3 years ago
Fri Mar 3, 2023 12:21am PST
Tell HN: Be careful enabling Cloudflare features
I've been a cloudflare user and advocate for many years. I even hold a small amount of NET stock. A few months ago I enabled their web3 offering which gives you an ethereum gateway and added it as a backup to an other gateway I had set up for a small site of mine which gets around 1000 unique visitors a day. It has been running in the free tier for awhile and I thought everything was fine.

Then I got an invoice for $400, I immediately removed cloudflare eth gateway from my site and thought I had unsubscribed from the web3 service on cloudflare's site. The next month I got another $490 invoice (~49 million requests) and saw that it was still enabled on the site so I completely deleted and removed it as best I could from their UI. Additionally their website dashboard UI has zero visibility into where the traffic comes from, how much there is or what the bill will be until you get an invoice.

This is the entirety of the information you get in the invoice (1):

    > Ethereum Gateway Queries (First 500,000 requests are included
    > 01/17/2023 - 02/16/2023 48,788,614 $0.00 $490.00
I sent a support email asking if they would consider a refund as the traffic was very likely not from my site visitors, one feature other ethereum gateway service providers offer that cloudflare does not is the ability to add a domain whitelist or even API key authentication. Cloudflare just lets you set up a domain name that they happily accept any requests to. I should have assumed someone would have abused it but unfortunately I did not. However without any data provided it would be entirely possible for cloudflare themselves to have a bug that mistakingly hits my set up domain and inflates the bill. At the least I would like to be able to see where the requests came from, on what dates, and other information.

The support ticket was open for 12 days unanswered, I sent a follow up reply and the next day the ticket was closed with this message:

> Cloudflare only issues refunds in very specific situations, such as fault in service. As this is not the case, we will not be able to attend your request.
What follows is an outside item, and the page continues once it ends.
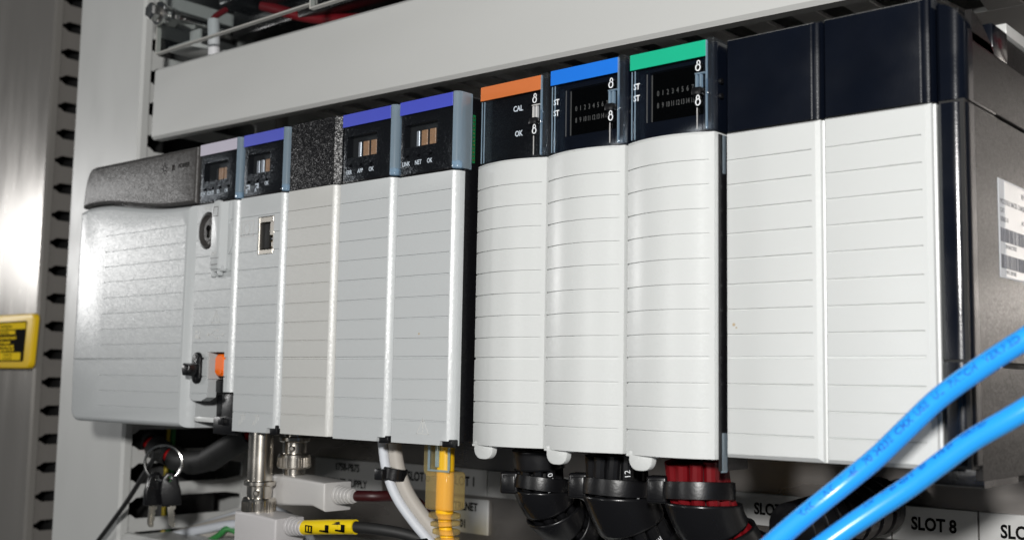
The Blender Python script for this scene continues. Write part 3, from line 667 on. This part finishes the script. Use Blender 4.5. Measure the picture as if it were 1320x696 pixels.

I accept that I'm liable for the charges and have no recourse, but I wanted to share this as a warning to others and also to hopefully reach some cloudflare employees or leadership about the need for better visibility into paid features usage. Being able to set up access rules for the service and having user set limits would also be very helpful. With this service in particular there is zero way to prevent someone from abusing it as all the customer can do is point DNS to cloudflare's managed server.